What to work on – Reproduce each line of the material exactly, minus any picture.

Scenes as source code
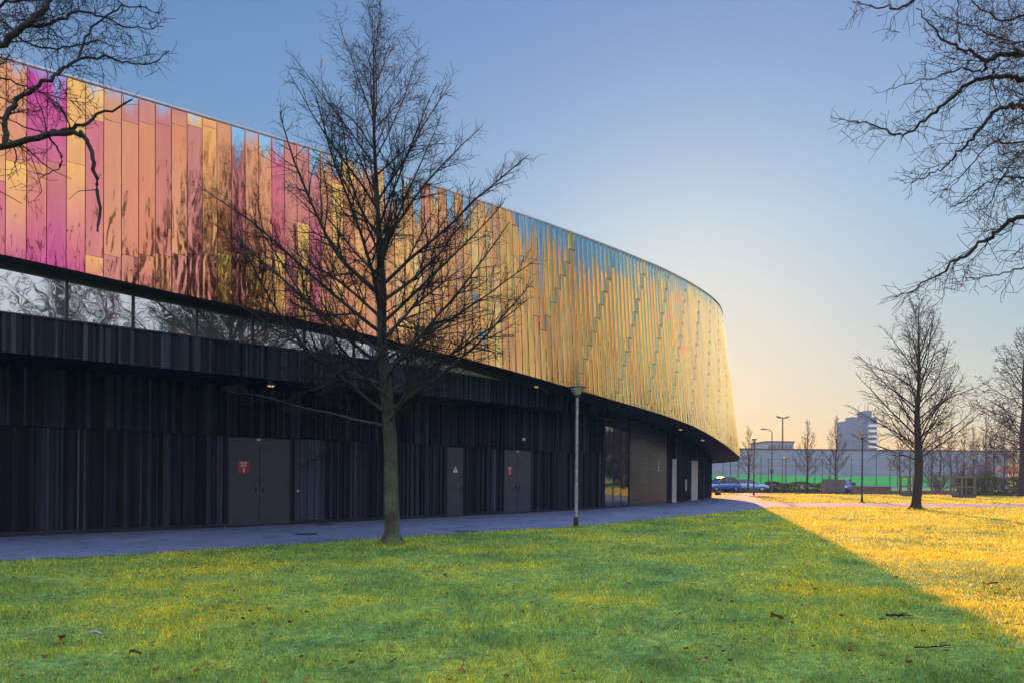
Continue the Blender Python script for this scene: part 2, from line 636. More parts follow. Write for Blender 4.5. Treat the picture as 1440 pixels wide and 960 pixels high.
for i in range(len(edges) - 1):
    sa, sb = edges[i], edges[i + 1]
    sm = .5 * (sa + sb)
    zb, zt = float(h_bot(sm)), float(h_top(sm))
    H = zt - zb
    per = float(np.interp(sm, [0, 8, 16], [3.0, 3.4, 5.6]))
    if sm < 14 and rg.random() < .16: jump += rg.uniform(.6, 1.4)
    ph = float(np.interp(sm, phase_s, phase)) + jump - .35
    js = [ph + k * per for k in range(-60, 61)]
    js = [z for z in js if zb + .25 < z < zt - .22]
    cuts = [zb] + js + [zt]
    amp = float(np.interp(sm, [4, 12, 20, 30, 42], [.004, .022, .036, .030, .022]))
    amp_j = float(np.interp(sm, [4, 12, 20, 30], [.006, .02, .026, .018]))
    gap = .007
    n = len(cuts) - 1
    col_panel = None
    for k in range(n):
        z0, z1 = cuts[k], cuts[k + 1]
        t0, t1 = (z0 - zb) / H + .0008, (z1 - zb) / H - .0008
        rnd = rg.random()
        c = pick(sm, rg.random())
        if k == n - 1 and col_panel is not None and rg.random() < .3: c = col_panel
        col_panel = c
        cb = lerp3(c, pick(sm, rg.random()), rg.uniform(.1, .5))
        if sm < 7: cb = lerp3(cb, PAL['pink'], rg.uniform(.05, .3))
        top_cell = (k == n - 1)
        if top_cell and .35 < sm < .85 : c, cb = PAL['magenta'], lerp3(PAL['magenta'], PAL['salmon'], .45)
        if not top_cell and .0 < sm < 1.35 : cb = lerp3(cb, PAL['magenta'], .75)
        # light blue heads
        if sm > 7.5:
            mean = tuple(float(np.interp(sm, [7.5, 12, 18, 26, 36], [q1, q2, q3, q4, q5])) for q1, q2, q3, q4, q5 in zip((.74, .35, .16), (.86, .48, .17), MEAN['a'], MEAN['b'], MEAN['c']))
            kk = float(np.interp(sm, [7.5, 11, 18, 24], [.2, .45, .62, .82]))
            c, cb = lerp3(c, mean, kk), lerp3(cb, mean, kk)
        reach = 0.0
        q = rg.random()
        if top_cell:
            if sm < 3: reach = rg.choice([0, .15, .35, .5])
            elif sm < 9: reach = 0 if q < .4 else rg.uniform(.2, 1.0)
            elif sm < 16: reach = 0 if q < .3 else rg.uniform(.4, 1.9)
            elif sm < 27: reach = 0 if q < .22 else rg.uniform(.5, 2.6)
            else: reach = rg.uniform(.4, 2.0)
        elif sm > 9 and z1 > zb + .4 * H and q < (.16 if sm < 20 else .08): reach = rg.uniform(.3, 1.3)
        elif sm > 3.5 and q < .05: reach = rg.uniform(.2, .6)
        soft = float(np.interp(sm, [4, 14, 22, 34], [.85, .8, .65, .4]))
        oL, oR = amp * rg.uniform(.85, 1.2), amp * .12
        oB, oT = amp_j, 0.0
        NS = 4 if sm > 7 else 2                 # slightly bowed sheet
        bow = .10 * amp
        fr_ = []
        for q_ in range(NS + 1):
            f = q_ / NS
            sx = sa + gap + (sb - sa - 2 * gap) * f
            o_ = oL * (1 - f) + oR * f + bow * math.sin(math.pi * f)
            fr_.append((sx, o_, f))
        hgt = z1 - z0
        pB, pT = (reach / 10, hgt / 10, rnd, soft), (reach / 10, 0, rnd, soft)
        for (x0, o0, f0), (x1, o1, f1) in zip(fr_[:-1], fr_[1:]):
            cl.add([face_pt(x0, t0, o0 + oB), face_pt(x1, t0, o1 + oB), face_pt(x1, t1, o1 + oT), face_pt(x0, t1, o0 + oT)], [(0, 1, 2, 3)], 0,
                   [cb + (f0,), cb + (f1,), c + (f1,), c + (f0,)], [(x0, z0), (x1, z0), (x1, z1), (x0, z1)], [pB, pB, pT, pT])
            cl.add([face_pt(x0, t0, -.06), face_pt(x1, t0, -.06), face_pt(x1, t0, o1 + oB), face_pt(x0, t0, o0 + oB)], [(0, 1, 2, 3)], 0,
                   [cb + (f0,)] * 4, [(x0, z0)] * 4, [pB] * 4)
        for sx, o_, f in (fr_[0], fr_[-1]):
            q4 = [face_pt(sx, t0, -.06), face_pt(sx, t0, o_ + oB), face_pt(sx, t1, o_ + oT), face_pt(sx, t1, -.06)]
            cl.add(q4, [(0, 1, 2, 3)], 0, [cb + (f,), cb + (f,), c + (f,), c + (f,)], [(sx, z0), (sx + .03, z0), (sx + .03, z1), (sx, z1)], [pB, pB, pT, pT])
        cl.add([face_pt(fr_[0][0], t1, fr_[0][1]), face_pt(fr_[-1][0], t1, fr_[-1][1]), face_pt(fr_[-1][0], t1, -.06), face_pt(fr_[0][0], t1, -.06)], [(0, 1, 2, 3)], 0, [c + (.5,)] * 4, [(sa, z1)] * 4, [pT] * 4)
    # dark sheet behind the joints
    cl.quad(face_pt(sa, 0, -.05), face_pt(sb, 0, -.05), face_pt(sb, 1, -.05), face_pt(sa, 1, -.05), 1)
part(cl, 'cladding', [MAT['facade'], MAT['backing']])

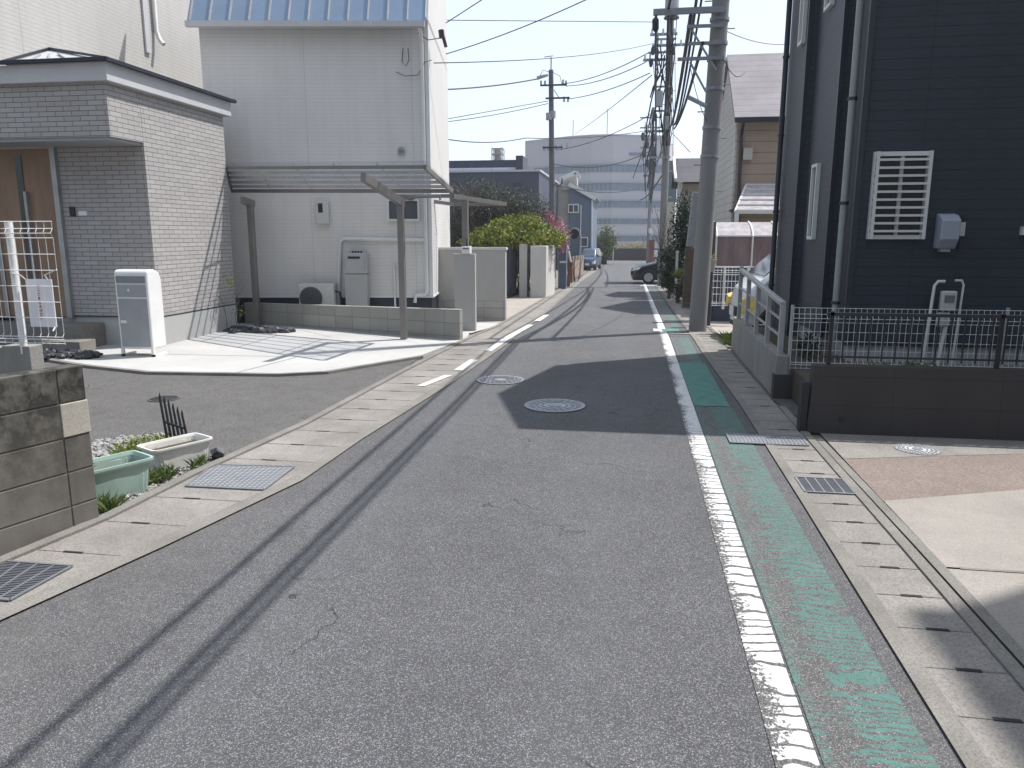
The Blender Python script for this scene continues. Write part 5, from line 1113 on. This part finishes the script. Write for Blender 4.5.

Exercise answer –
Continue the Blender Python script for this scene: part 2, from line 636. More parts follow. Write for Blender 4.5. Treat the picture as 1440 pixels wide and 960 pixels high.
for i in range(len(edges) - 1):
    sa, sb = edges[i], edges[i + 1]
    sm = .5 * (sa + sb)
    zb, zt = float(h_bot(sm)), float(h_top(sm))
    H = zt - zb
    per = float(np.interp(sm, [0, 8, 16], [3.0, 3.4, 5.6]))
    if sm < 14 and rg.random() < .16: jump += rg.uniform(.6, 1.4)
    ph = float(np.interp(sm, phase_s, phase)) + jump - .35
    js = [ph + k * per for k in range(-60, 61)]
    js = [z for z in js if zb + .25 < z < zt - .22]
    cuts = [zb] + js + [zt]
    amp = float(np.interp(sm, [4, 12, 20, 30, 42], [.004, .022, .036, .030, .022]))
    amp_j = float(np.interp(sm, [4, 12, 20, 30], [.006, .02, .026, .018]))
    gap = .007
    n = len(cuts) - 1
    col_panel = None
    for k in range(n):
        z0, z1 = cuts[k], cuts[k + 1]
        t0, t1 = (z0 - zb) / H + .0008, (z1 - zb) / H - .0008
        rnd = rg.random()
        c = pick(sm, rg.random())
        if k == n - 1 and col_panel is not None and rg.random() < .3: c = col_panel
        col_panel = c
        cb = lerp3(c, pick(sm, rg.random()), rg.uniform(.1, .5))
        if sm < 7: cb = lerp3(cb, PAL['pink'], rg.uniform(.05, .3))
        top_cell = (k == n - 1)
        if top_cell and .35 < sm < .85 : c, cb = PAL['magenta'], lerp3(PAL['magenta'], PAL['salmon'], .45)
        if not top_cell and .0 < sm < 1.35 : cb = lerp3(cb, PAL['magenta'], .75)
        # light blue heads
        if sm > 7.5:
            mean = tuple(float(np.interp(sm, [7.5, 12, 18, 26, 36], [q1, q2, q3, q4, q5])) for q1, q2, q3, q4, q5 in zip((.74, .35, .16), (.86, .48, .17), MEAN['a'], MEAN['b'], MEAN['c']))
            kk = float(np.interp(sm, [7.5, 11, 18, 24], [.2, .45, .62, .82]))
            c, cb = lerp3(c, mean, kk), lerp3(cb, mean, kk)
        reach = 0.0
        q = rg.random()
        if top_cell:
            if sm < 3: reach = rg.choice([0, .15, .35, .5])
            elif sm < 9: reach = 0 if q < .4 else rg.uniform(.2, 1.0)
            elif sm < 16: reach = 0 if q < .3 else rg.uniform(.4, 1.9)
            elif sm < 27: reach = 0 if q < .22 else rg.uniform(.5, 2.6)
            else: reach = rg.uniform(.4, 2.0)
        elif sm > 9 and z1 > zb + .4 * H and q < (.16 if sm < 20 else .08): reach = rg.uniform(.3, 1.3)
        elif sm > 3.5 and q < .05: reach = rg.uniform(.2, .6)
        soft = float(np.interp(sm, [4, 14, 22, 34], [.85, .8, .65, .4]))
        oL, oR = amp * rg.uniform(.85, 1.2), amp * .12
        oB, oT = amp_j, 0.0
        NS = 4 if sm > 7 else 2                 # slightly bowed sheet
        bow = .10 * amp
        fr_ = []
        for q_ in range(NS + 1):
            f = q_ / NS
            sx = sa + gap + (sb - sa - 2 * gap) * f
            o_ = oL * (1 - f) + oR * f + bow * math.sin(math.pi * f)
            fr_.append((sx, o_, f))
        hgt = z1 - z0
        pB, pT = (reach / 10, hgt / 10, rnd, soft), (reach / 10, 0, rnd, soft)
        for (x0, o0, f0), (x1, o1, f1) in zip(fr_[:-1], fr_[1:]):
            cl.add([face_pt(x0, t0, o0 + oB), face_pt(x1, t0, o1 + oB), face_pt(x1, t1, o1 + oT), face_pt(x0, t1, o0 + oT)], [(0, 1, 2, 3)], 0,
                   [cb + (f0,), cb + (f1,), c + (f1,), c + (f0,)], [(x0, z0), (x1, z0), (x1, z1), (x0, z1)], [pB, pB, pT, pT])
            cl.add([face_pt(x0, t0, -.06), face_pt(x1, t0, -.06), face_pt(x1, t0, o1 + oB), face_pt(x0, t0, o0 + oB)], [(0, 1, 2, 3)], 0,
                   [cb + (f0,)] * 4, [(x0, z0)] * 4, [pB] * 4)
        for sx, o_, f in (fr_[0], fr_[-1]):
            q4 = [face_pt(sx, t0, -.06), face_pt(sx, t0, o_ + oB), face_pt(sx, t1, o_ + oT), face_pt(sx, t1, -.06)]
            cl.add(q4, [(0, 1, 2, 3)], 0, [cb + (f,), cb + (f,), c + (f,), c + (f,)], [(sx, z0), (sx + .03, z0), (sx + .03, z1), (sx, z1)], [pB, pB, pT, pT])
        cl.add([face_pt(fr_[0][0], t1, fr_[0][1]), face_pt(fr_[-1][0], t1, fr_[-1][1]), face_pt(fr_[-1][0], t1, -.06), face_pt(fr_[0][0], t1, -.06)], [(0, 1, 2, 3)], 0, [c + (.5,)] * 4, [(sa, z1)] * 4, [pT] * 4)
    # dark sheet behind the joints
    cl.quad(face_pt(sa, 0, -.05), face_pt(sb, 0, -.05), face_pt(sb, 1, -.05), face_pt(sa, 1, -.05), 1)
part(cl, 'cladding', [MAT['facade'], MAT['backing']])

The Blender Python script for this scene continues. Write part 5, from line 1113 on. This part finishes the script. Write for Blender 4.5.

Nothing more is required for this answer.